The changes consequent upon this new and happy resolution of the king to make peace with the liberals, have been complete, and of great numbers. The question of the king’s veto of a law passed by the Storthing is settled forever. He can not do it. The Storthing is king, in fact. No sooner were the new ministry in power than they appeared in Parliament, took part in all debates, answered all questions concerning the policy of the government, and, to cap the climax, enlarged the right of suffrage to such an extent that forty thousand citizens could participate in all the canonical and political elections, for the first time. As to the work done, the Storthing now did more business in one week than had been done in months before.
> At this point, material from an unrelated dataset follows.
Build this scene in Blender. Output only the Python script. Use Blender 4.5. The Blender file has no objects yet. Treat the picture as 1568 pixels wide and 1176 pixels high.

This change in the political structure of Norway is the most significant event in Scandinavian history since 1814. It not only covers the past, but promises grandly for the future, to see the coming of the people to the front, in the land of our old Norse ancestors. And we may depend upon it that in Norway there will be no going backward. The king has had a hard task, but when the critical hour came, he chose discretion and the interests of the people. This assertion by the people, that they are supreme, means more than merely political liberation. It means that the day is not far distant when the Norwegian state church will be placed away among the rest of the useless antiquities.